How is your work now received abroad?

I have to say I get a huge amount of support from Italy. I get 10 to 15 emails a day with just words of support. I had a group exhibition, a collaboration between the Reggio Emilia region and the Hermitage museum in St. Petersburg. It was canceled not because I was Russian, but because all collaborations with Russian state institutions were canceled. But I recently got an email from Reggio Emilia inviting me to the festival as a private artist. I don’t think I can go now. It’s really important to distinguish between Russian aggression, the Russian state, Russian artists, and Russian culture. 

Meanwhile back at home there is huge pressure, censorship, and mass detentions of protesters — which have included you.

It’s not the first time I’ve been detained at a rally, but it’s nasty. When I showed up, I shouted out “No to war!” I was immediately grabbed by my arms and legs, and dragged. I still have this big scratch on my face. I was held for 12 hours at the police station. On March 16 there will be a trial and I will most likely be given a rather large fine.

There’s this feeling of powerlessness. It’s clear that I haven’t changed anything [in Russia] but it’s impossible not to go out. There are no other options at all. I can’t vote, I can’t sign a petition. I have to physically present my body as someone who disagrees because all elections and all polls are rigged. And in order to be seen at least in some way, you have to let your body be beaten, which is humiliating, but there is no other option in Russia today.

There is another issue that many Russians opposed to the regime face, which is dealing with their relatives who are pro-Putin and pro-war. This is the case in your own family.

My mom thinks I’m a traitor. It’s not a joke. It’s not an argument like between someone who likes tea and someone who likes coffee. It’s a huge shock to her, despite that for the last 10 years we were more or less aware of the fact that we have different views. I understood that she watches Russian television. She understood that I supported the opposition and we avoided talking about it, but now of course the war has exacerbated it so much that it is a very sharp conflict between us, with tears, with curses. Now everyone understands how serious and catastrophic the situation is. But people who watch Russian TV have this idea that while this is all terrible, we have no other choice. We will fight the whole world, to the last man, but the truth is on our side. The other half of the Russian population have a feeling that we are involved in a heinous crime and will be paying for it all our lives. Our children will be paying the price.
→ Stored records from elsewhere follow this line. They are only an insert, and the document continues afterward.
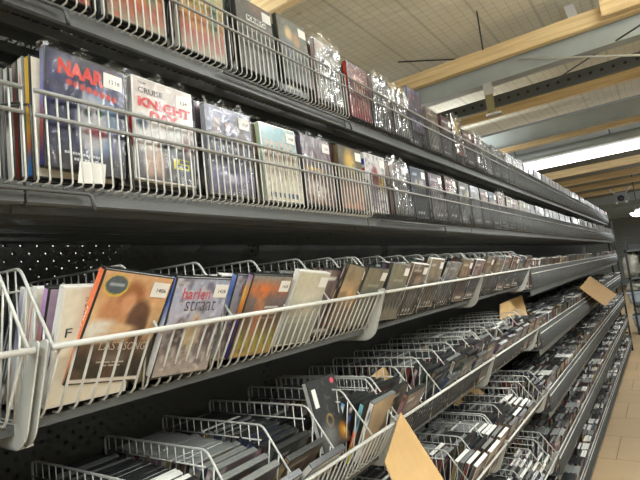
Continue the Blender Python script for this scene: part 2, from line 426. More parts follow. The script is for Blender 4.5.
SP['violet'] = cover_mesh('printed_cover', [('g', [(0, (70, 60, 76)), (.22, (120, 116, 150)), (.42, (52, 44, 58)), (.7, (84, 76, 104)), (1, (92, 90, 118))]), ('e', .22, .72, .12, .1, (84, 60, 50), .3), ('e', .24, .82, .09, .06, (128, 100, 84), .3), ('e', .45, .8, .08, .07, (128, 96, 84), .3), ('e', .45, .65, .1, .1, (50, 40, 48), .3), ('e', .72, .82, .12, .12, (58, 46, 42), .3), ('e', .78, .68, .14, .12, (92, 72, 62), .4),
    ('e', .5, .2, .24, .06, (196, 190, 206), .5), ('e', .5, .3, .1, .06, (30, 26, 36), .4), ('n', 7, (40, 36, 70), .5, .55, 2), ('r', .15, .955, .35, .968, (180, 180, 190))],
    [('g', [(0, (120, 120, 132)), (1, (150, 150, 160))])], texts=[])
SP['beach'] = cover_mesh('printed_cover', [('g', [(0, (196, 188, 170)), (.1, (198, 190, 170)), (.45, (190, 178, 156)), (.6, (150, 132, 104)), (.7, (112, 150, 150)), (1, (98, 144, 152))]), ('n', 6, (170, 168, 130), .45, .55, 5)]
    +[('e', x, .62, .045, .13, c, .2) for x, c in ((.14, (120, 84, 70)), (.27, (90, 60, 52)), (.41, (150, 104, 80)), (.55, (50, 36, 34)), (.68, (150, 110, 86)), (.82, (110, 74, 62)))]
    +[('e', x, .76, .032, .035, (186, 140, 112), .2) for x in (.14, .27, .41, .55, .68, .82)]+[('e', x, .42, .02, .12, (70, 56, 52), .3) for x in (.27, .55, .8)]
    +[('r', .06+i*.125, .035, .14+i*.125, .095, (52, 68, 96)) for i in range(7)]+[('n', 16, (150, 130, 110), .4, .6, 3)],
    [('g', [(0, (200, 204, 180)), (1, (168, 190, 160))])], texts=[])
SP['brownbag'] = cover_mesh('printed_cover', [('g', [(0, (96, 60, 44)), (.3, (116, 74, 56)), (.6, (110, 92, 86)), (1, (120, 112, 130))]), ('s', 26, (70, 52, 80), .55), ('s', 41, (206, 196, 190), .3), ('e', .4, .22, .3, .16, (190, 176, 166), .5), ('n', 10, (60, 36, 30), .6, .55, 7), ('r', .05, .5, .6, .55, (190, 150, 60))],
    [('g', [(0, (60, 44, 40)), (1, (90, 80, 96))])], texts=[])
SP['golden'] = cover_mesh('printed_cover', [('g', [(0, (150, 100, 76)), (.4, (120, 84, 66)), (.6, (86, 78, 56)), (1, (96, 88, 62))]), ('e', .45, .78, .2, .16, (196, 160, 74), .5), ('e', .6, .7, .12, .08, (200, 180, 110), .4), ('n', 8, (70, 52, 40), .5, .55, 8)],
    [('g', [(0, (80, 60, 40)), (1, (110, 100, 70))])], texts=[])
SP['whitered'] = cover_mesh('printed_cover', [('g', [(0, (196, 190, 190)), (1, (206, 204, 204))]), ('e', .45, .6, .16, .2, (150, 60, 60), .3), ('e', .75, .52, .15, .1, (216, 176, 50), .3), ('e', .3, .3, .2, .2, (140, 130, 136), .4), ('n', 12, (90, 80, 90), .5, .6, 9)],
    [('g', [(0, (90, 104, 90)), (.5, (220, 220, 216)), (1, (224, 222, 220))]), ('r', 0, .66, 1, .74, (200, 60, 50)), ('r', 0, .8, 1, .92, (50, 70, 160))], texts=[])
SP['warm'] = cover_mesh('printed_cover', [('g', [(0, (136, 48, 32)), (.3, (180, 136, 48)), (.7, (176, 120, 48)), (1, (152, 48, 40))]), ('e', .4, .55, .26, .3, (164, 132, 96), .4), ('n', 6, (32, 48, 96), .7, .6, 2), ('n', 9, (192, 176, 120), .6, .55, 6), ('r', .1, .02, .9, .06, (48, 24, 24))],
    [('g', [(0, (180, 60, 50)), (1, (230, 180, 60))])], texts=[])
SP['flame'] = cover_mesh('printed_cover', [('g', [(0, (144, 140, 120)), (.25, (152, 72, 48)), (.5, (180, 136, 56)), (.75, (152, 156, 104)), (1, (164, 164, 148))]), ('e', .5, .4, .34, .12, (184, 120, 48), .5), ('e', .75, .5, .1, .22, (72, 96, 72), .4), ('n', 8, (168, 72, 48), .6, .6, 6), ('r', .12, .82, .7, .9, (96, 48, 35))],
    [('g', [(0, (200, 196, 180)), (1, (210, 206, 190))])], texts=[])
SP['war'] = cover_mesh('printed_cover', [('g', [(0, (40, 38, 36)), (.6, (50, 44, 40)), (1, (36, 30, 28))]), ('e', .6, .95, .3, .1, (96, 66, 48), .5), ('n', 12, (120, 96, 76), .5, .62, 3), ('r', .25, .72, .8, .8, (226, 226, 222)), ('e', .4, .4, .3, .2, (80, 78, 74), .5)],
    [('g', [(0, (50, 46, 44)), (1, (60, 56, 54))])], texts=[('KRIEG', .038, .104, .137, .148, (30, 28, 28), dict(bold=.04))])
SP['portrait'] = cover_mesh('printed_cover', [('g', [(0, (60, 60, 70)), (.4, (60, 66, 58)), (1, (76, 78, 66))]), ('e', .35, .76, .13, .12, (190, 160, 110), .4), ('e', .6, .7, .12, .12, (150, 112, 70), .4), ('e', .3, .5, .2, .16, (70, 74, 96), .4), ('n', 9, (150, 110, 90), .45, .6, 4)],
    [('g', [(0, (50, 50, 46)), (1, (70, 70, 60))])], texts=[])
SP['romance'] = cover_mesh('printed_cover', [('g', [(0, (40, 34, 30)), (.2, (56, 46, 40)), (.34, (104, 80, 62)), (.42, (190, 156, 116)), (.62, (214, 180, 134)), (.85, (196, 146, 104)), (1, (206, 164, 124))]), ('n', 5, (160, 112, 74), .35, .55, 5),
    ('e', .3, .64, .22, .17, (184, 128, 88), .25), ('e', .47, .8, .17, .13, (150, 96, 60), .25), ('e', .45, .73, .11, .09, (206, 150, 112), .3), ('e', .55, .68, .07, .06, (216, 168, 132), .25), ('e', .66, .6, .16, .17, (92, 60, 44), .2), ('e', .72, .48, .11, .14, (84, 54, 40), .25),
    ('e', .2, .47, .26, .10, (220, 212, 198), .3), ('e', .47, .5, .2, .04, (214, 176, 134), .4), ('e', .4, .42, .2, .04, (200, 160, 120), .5), ('e', .5, .22, .16, .05, (120, 106, 96), .8), ('e', .2, .88, .17, .10, (206, 178, 70), .03), ('e', .2, .885, .15, .083, (74, 88, 98), .03), ('r', .1, .875, .3, .895, (150, 160, 166)), ('r', 0, 0, 1, .035, (214, 206, 196))],
    [('g', [(0, (188, 130, 90)), (.3, (226, 130, 84)), (1, (232, 124, 84))])],
    texts=[('LAST', .036, .076, .058, .072, (206, 196, 184), dict(bold=-.005)), ('SONG', .08, .122, .058, .072, (206, 196, 184), dict(bold=-.005)), ('--- ---- -------', .04, .09, .036, .0385, (190, 180, 170)), ('--- ------', .05, .085, .03, .0325, (190, 180, 170)),
           ('Last Song', .004, .010, .07, .125, (246, 232, 220), dict(spine=True, y=-.0012, bold=.01))])
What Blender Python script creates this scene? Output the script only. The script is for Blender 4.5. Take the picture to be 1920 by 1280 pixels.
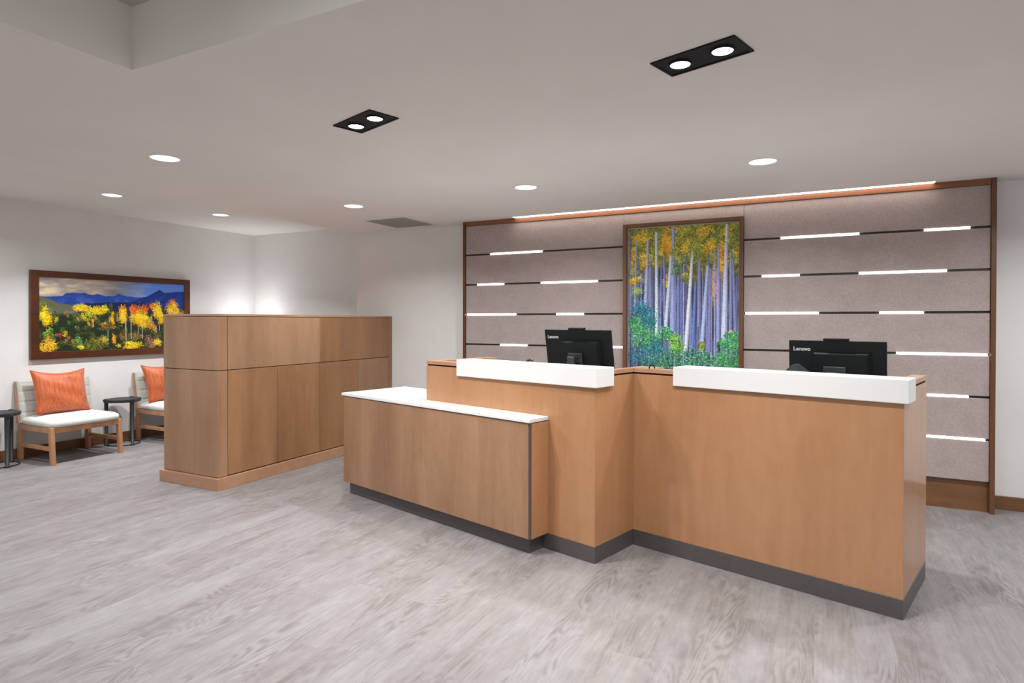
import bpy, bmesh, math, random
import numpy as np
from mathutils import Vector, Matrix
R = math.radians
random.seed(7)
for o in list(bpy.data.objects): bpy.data.objects.remove(o)
scene = bpy.context.scene
COL = scene.collection

# ------------------------------------------------------------------ camera
cam_d = bpy.data.cameras.new('camera'); cam = bpy.data.objects.new('camera', cam_d); COL.objects.link(cam)
cam_d.sensor_width = 36; cam_d.lens = 1137.35 / 1920 * 36; cam_d.shift_x = 0; cam_d.shift_y = -28.6 / 1920
cam_d.clip_start = .05; cam_d.clip_end = 60
YAW, PITCH, ROLL = .4643, .0081, .0011
cam.matrix_world = Matrix.Translation((0, 0, 1.37)) @ Matrix.Rotation(YAW, 4, 'Z') @ Matrix.Rotation(math.pi/2 - PITCH, 4, 'X') @ Matrix.Rotation(ROLL, 4, 'Z')
scene.camera = cam
# ------------------------------------------------------------------ colour and world
scene.view_settings.view_transform = 'Standard'; scene.view_settings.look = 'None'
scene.view_settings.gamma = 1; scene.view_settings.use_curve_mapping = False
scene.view_settings.exposure = -0.48
w = bpy.data.worlds.new('world'); scene.world = w; w.use_nodes = True
w.node_tree.nodes['Background'].inputs[0].default_value = (.95, .97, 1, 1)
w.node_tree.nodes['Background'].inputs[1].default_value = .0

def area(name, loc, sx, sy, power, col=(1, 1, 1), rot=(0, 0, 0), spread=180, shape='RECTANGLE'):
    d = bpy.data.lights.new(name, 'AREA'); d.shape = shape; d.size = sx
    if shape in ('RECTANGLE', 'ELLIPSE'): d.size_y = sy
    d.energy = power; d.color = col; d.spread = R(spread)
    o = bpy.data.objects.new(name, d); COL.objects.link(o); o.location = loc; o.rotation_euler = rot
    return o
# soft fill lights added out of view behind the camera, no windows built
area('front_fill_light', (-1.5, -3.38, 1.45), 7.5, 2.0, 50, (.945, .98, 1), (R(90), 0, 0))
area('side_fill_light', (3.88, 1.0, 1.5), 4.0, 1.7, 14, (.945, .98, 1), (R(90), 0, R(90)))  # second added fill, from the unseen right wall

W_DOWN, W_TWIN = 24.5, 19.0

# ------------------------------------------------------------------ helpers
def s2l(c):
    return tuple(((v/255)/12.92 if v/255 <= .04045 else ((v/255+.055)/1.055)**2.4) for v in c)
def tag(o, label=None, cat=None, group=None, kind=None):
    if label: o['label'] = label
    if cat: o['category'] = cat
    if group: o['group'] = group
    if kind: o['kind'] = kind
    return o
def empty(name, loc=(0, 0, 0), rz=0):
    o = bpy.data.objects.new(name, None); COL.objects.link(o); o.location = loc; o.rotation_euler = (0, 0, rz)
    o.empty_display_size = .05
    return o
def link(name, bm, mat, parent=None, smooth=False):
    me = bpy.data.meshes.new(name); bmesh.ops.recalc_face_normals(bm, faces=bm.faces); bm.to_mesh(me); bm.free()
    mats = mat if isinstance(mat, (list, tuple)) else [mat]
    for m_ in mats: me.materials.append(m_)
    if smooth:
        for p in me.polygons: p.use_smooth = True
    o = bpy.data.objects.new(name, me); COL.objects.link(o)
    if parent: o.parent = parent
    return o
def bx(bm, x0, x1, y0, y1, z0, z1, bev=0, seg=1, mi=0, mat4=None):
    r = bmesh.ops.create_cube(bm, size=1)
    vs = r['verts']
    M = Matrix.Translation(((x0+x1)/2, (y0+y1)/2, (z0+z1)/2)) @ Matrix.Diagonal((abs(x1-x0), abs(y1-y0), abs(z1-z0), 1))
    if mat4 is not None: M = mat4 @ M
    bmesh.ops.transform(bm, matrix=M, verts=vs)
    fs = set(f for v in vs for f in v.link_faces)
    for f in fs: f.material_index = mi
    if bev:
        es = list(set(e for v in vs for e in v.link_edges))
        bmesh.ops.bevel(bm, geom=es, offset=bev, segments=seg, affect='EDGES', profile=.5)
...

Do you try to make her change her mind? 

It’s very difficult, it’s such a radical, intransigent position and they have so much rage. The version of events that the state media offers is constructed so that it’s not just a version of events, but a complete picture of the world in which everything is explained very clearly. This perfect structure of “the whole world is against us” finds fertile ground in Russia. People believe that we are fighting an evil fascist force, although in fact we are the fascist state that is trying to invade other countries. The amazing thing is that this cheap, talentless construction that’s being imposed on everyone — it works, it is amazingly effective. It’s a nightmare, how effective this brainwashing is.

“Endless Night” series. Murmansk region, 2006-2009
“Endless Night” series. Murmansk region, 2006-2009
“Endless Night” series. Murmansk region, 2006-2009
“Endless Night” series. Murmansk region, 2006-2009
“Endless Night” series. Murmansk region, 2006-2009
Previous
Next

Many are urgently leaving Russia. What about you?

I do not plan to flee the country yet. I’m in an advantageous situation, I have little to lose. My parents are in Estonia and they support Putin, but my son is in Latvia. If my child lived in Russia I would have run away a long time ago. I am worried that some of the posts that I wrote on Facebook in support of Ukraine have now become a criminal offense in Russia, but I still decide not to delete them. I don’t know, I’m scared but I can’t keep quiet either.

It’s scary. When I was a kid we were told a lot about World War II and the Nazi occupation. I often thought about what I would do if I lived at that time and the Nazis invaded and occupied, how I would resist. And now some of those childhood fantasies are coming back again. I just never imagined that I would end up on the fascist side instead of the occupied side. I can’t even imagine what’s going on and how to put it all together and create a coherent image of the world that I can live in.

No one is bombed in Moscow. Life in general is almost the same as it was a month ago. This is also a shock because I know of the nightmare happening in Ukraine, but my home is fine, the street is fine, the shop offers the same goods, maybe some prices have risen, but there is no sign of a nightmare.

And I see that most people live with the version that this war is some foreign policy nonsense somewhere far away. People honestly believe that after a couple of days everything will go back to normal; it’s just some political games. And at the same time there is a feeling that I am inside a cartoon because I’ve never seen such grotesque evil, such obvious grotesque evil. There’s always been shades of gray everywhere, everything was so complicated and suddenly, for the first time in my life, everything is simple. There is absolute evil that cannot be justified in any way. But I don’t know how much strength I have in me, how far I am willing to go in resisting it. I am human after all.